**Collected data:**

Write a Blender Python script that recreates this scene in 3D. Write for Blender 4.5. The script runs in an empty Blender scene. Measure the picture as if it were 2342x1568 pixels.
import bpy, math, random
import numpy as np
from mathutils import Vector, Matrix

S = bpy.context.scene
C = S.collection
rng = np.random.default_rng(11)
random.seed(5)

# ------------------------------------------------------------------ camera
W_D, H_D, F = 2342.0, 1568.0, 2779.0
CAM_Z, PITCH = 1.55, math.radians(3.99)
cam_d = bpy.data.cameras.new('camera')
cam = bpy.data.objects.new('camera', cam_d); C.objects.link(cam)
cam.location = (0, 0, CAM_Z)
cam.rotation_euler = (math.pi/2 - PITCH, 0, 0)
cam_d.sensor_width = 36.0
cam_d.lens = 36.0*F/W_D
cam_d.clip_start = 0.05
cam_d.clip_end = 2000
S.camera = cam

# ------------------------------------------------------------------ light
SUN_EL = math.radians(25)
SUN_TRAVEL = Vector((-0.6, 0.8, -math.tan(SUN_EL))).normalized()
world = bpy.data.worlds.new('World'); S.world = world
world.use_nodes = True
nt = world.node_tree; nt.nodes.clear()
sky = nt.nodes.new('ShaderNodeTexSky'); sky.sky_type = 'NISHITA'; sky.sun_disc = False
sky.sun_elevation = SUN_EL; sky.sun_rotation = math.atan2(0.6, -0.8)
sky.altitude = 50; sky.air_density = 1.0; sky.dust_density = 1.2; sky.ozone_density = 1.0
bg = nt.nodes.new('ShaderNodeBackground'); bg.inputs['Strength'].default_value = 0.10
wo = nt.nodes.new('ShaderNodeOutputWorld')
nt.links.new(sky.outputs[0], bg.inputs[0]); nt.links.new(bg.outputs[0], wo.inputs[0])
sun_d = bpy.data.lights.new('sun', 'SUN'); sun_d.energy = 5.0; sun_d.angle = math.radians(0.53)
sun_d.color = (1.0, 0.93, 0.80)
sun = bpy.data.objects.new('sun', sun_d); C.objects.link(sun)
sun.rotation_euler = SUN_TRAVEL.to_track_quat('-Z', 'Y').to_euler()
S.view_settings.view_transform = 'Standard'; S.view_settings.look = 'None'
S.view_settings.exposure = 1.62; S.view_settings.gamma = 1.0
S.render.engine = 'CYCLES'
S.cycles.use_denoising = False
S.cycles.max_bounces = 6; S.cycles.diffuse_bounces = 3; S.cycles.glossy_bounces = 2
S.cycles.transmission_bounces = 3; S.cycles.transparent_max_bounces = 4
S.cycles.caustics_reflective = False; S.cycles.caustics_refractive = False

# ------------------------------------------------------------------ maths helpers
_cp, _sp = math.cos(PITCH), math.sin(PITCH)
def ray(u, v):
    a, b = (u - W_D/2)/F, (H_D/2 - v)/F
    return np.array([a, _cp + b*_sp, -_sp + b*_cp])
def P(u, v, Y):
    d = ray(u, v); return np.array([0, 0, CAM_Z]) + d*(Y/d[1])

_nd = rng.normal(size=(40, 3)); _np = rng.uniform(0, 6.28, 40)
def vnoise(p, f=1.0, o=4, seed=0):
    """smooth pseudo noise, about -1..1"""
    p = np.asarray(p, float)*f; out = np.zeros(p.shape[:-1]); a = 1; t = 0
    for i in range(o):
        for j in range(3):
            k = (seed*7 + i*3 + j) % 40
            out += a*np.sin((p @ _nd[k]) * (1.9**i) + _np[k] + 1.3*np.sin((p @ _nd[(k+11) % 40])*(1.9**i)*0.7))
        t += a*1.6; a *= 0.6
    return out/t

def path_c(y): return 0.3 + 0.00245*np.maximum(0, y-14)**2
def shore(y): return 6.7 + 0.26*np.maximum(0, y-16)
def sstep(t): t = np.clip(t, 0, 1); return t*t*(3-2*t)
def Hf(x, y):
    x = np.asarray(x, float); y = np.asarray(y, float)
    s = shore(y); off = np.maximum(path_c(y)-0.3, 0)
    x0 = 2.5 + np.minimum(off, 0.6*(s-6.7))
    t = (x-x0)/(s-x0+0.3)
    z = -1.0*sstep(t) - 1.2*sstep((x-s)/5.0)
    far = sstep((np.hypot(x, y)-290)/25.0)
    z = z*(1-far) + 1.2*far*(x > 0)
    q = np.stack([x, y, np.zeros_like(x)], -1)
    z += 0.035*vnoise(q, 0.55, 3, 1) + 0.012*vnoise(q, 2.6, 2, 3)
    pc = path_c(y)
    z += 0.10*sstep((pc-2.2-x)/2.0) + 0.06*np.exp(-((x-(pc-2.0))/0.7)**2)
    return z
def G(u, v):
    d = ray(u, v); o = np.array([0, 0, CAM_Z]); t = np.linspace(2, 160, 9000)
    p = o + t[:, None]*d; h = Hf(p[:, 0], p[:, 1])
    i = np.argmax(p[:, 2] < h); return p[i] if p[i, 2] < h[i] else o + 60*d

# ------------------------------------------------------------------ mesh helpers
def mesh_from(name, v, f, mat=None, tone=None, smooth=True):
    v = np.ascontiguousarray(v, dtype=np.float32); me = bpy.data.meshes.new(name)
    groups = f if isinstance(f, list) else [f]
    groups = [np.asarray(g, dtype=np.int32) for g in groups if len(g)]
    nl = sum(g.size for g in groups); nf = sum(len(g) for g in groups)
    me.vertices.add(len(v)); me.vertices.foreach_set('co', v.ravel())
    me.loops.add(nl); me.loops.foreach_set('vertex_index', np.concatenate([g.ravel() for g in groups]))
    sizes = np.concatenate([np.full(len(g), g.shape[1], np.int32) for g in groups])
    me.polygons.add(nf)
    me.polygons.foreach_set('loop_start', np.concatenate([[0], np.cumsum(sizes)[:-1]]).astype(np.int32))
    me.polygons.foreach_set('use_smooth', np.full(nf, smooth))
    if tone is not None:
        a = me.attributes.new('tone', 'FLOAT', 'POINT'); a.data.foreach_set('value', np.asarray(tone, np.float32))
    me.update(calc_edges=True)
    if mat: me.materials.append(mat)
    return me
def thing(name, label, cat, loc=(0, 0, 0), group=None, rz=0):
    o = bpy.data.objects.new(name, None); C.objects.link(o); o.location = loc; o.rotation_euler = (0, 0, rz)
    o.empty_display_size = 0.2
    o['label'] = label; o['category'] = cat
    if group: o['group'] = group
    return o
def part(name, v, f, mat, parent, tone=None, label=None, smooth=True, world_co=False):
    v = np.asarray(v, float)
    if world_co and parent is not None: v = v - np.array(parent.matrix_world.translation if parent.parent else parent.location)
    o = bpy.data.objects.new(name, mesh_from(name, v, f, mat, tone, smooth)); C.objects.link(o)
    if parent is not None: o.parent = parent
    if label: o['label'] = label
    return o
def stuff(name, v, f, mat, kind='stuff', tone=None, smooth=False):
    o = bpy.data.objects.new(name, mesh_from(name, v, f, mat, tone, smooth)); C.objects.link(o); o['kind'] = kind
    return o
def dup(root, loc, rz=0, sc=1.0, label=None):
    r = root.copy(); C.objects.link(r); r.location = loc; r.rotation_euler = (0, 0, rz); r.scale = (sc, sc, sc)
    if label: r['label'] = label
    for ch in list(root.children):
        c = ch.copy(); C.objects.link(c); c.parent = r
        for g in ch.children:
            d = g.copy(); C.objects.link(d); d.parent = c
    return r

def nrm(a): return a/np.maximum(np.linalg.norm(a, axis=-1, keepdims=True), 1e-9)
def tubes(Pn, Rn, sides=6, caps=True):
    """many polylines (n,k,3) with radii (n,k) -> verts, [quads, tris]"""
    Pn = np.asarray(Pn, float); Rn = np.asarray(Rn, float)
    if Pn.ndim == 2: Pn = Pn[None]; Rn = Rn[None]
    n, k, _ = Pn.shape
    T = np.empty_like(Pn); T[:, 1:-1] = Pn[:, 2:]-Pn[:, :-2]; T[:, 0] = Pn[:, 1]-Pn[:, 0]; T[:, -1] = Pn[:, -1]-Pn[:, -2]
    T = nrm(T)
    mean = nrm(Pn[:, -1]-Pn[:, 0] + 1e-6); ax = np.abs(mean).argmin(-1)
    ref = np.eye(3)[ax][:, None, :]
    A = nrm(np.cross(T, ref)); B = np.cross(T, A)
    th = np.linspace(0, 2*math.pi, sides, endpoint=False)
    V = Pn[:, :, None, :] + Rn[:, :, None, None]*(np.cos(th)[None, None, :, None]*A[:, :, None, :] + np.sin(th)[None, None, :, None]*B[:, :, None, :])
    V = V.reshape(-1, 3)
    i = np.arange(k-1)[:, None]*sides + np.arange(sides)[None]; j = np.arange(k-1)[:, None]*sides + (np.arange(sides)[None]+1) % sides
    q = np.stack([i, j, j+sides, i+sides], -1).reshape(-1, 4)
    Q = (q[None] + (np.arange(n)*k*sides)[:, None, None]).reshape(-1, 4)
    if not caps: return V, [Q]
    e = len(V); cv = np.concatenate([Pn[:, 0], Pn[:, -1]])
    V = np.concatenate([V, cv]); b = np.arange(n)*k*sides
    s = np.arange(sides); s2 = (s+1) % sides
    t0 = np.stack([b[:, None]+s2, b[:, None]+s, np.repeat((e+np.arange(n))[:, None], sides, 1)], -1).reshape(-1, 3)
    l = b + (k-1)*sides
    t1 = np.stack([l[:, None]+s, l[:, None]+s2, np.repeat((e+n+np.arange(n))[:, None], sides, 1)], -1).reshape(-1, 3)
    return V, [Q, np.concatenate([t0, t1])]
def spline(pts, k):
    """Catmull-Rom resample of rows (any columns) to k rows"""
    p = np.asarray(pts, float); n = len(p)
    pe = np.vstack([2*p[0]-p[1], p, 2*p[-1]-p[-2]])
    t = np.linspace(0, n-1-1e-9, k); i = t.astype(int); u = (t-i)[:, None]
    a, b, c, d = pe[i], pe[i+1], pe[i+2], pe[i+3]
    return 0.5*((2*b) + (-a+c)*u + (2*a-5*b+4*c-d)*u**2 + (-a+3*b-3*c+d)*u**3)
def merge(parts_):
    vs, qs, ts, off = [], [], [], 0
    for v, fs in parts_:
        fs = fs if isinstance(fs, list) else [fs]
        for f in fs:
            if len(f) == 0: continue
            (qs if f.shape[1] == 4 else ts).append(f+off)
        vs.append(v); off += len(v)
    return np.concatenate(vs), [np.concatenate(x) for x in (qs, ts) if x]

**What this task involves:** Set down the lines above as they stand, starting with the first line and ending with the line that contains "random.seed(5)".

**Full response:**
Write a Blender Python script that recreates this scene in 3D. Write for Blender 4.5. The script runs in an empty Blender scene. Measure the picture as if it were 2342x1568 pixels.
import bpy, math, random
import numpy as np
from mathutils import Vector, Matrix

S = bpy.context.scene
C = S.collection
rng = np.random.default_rng(11)
random.seed(5)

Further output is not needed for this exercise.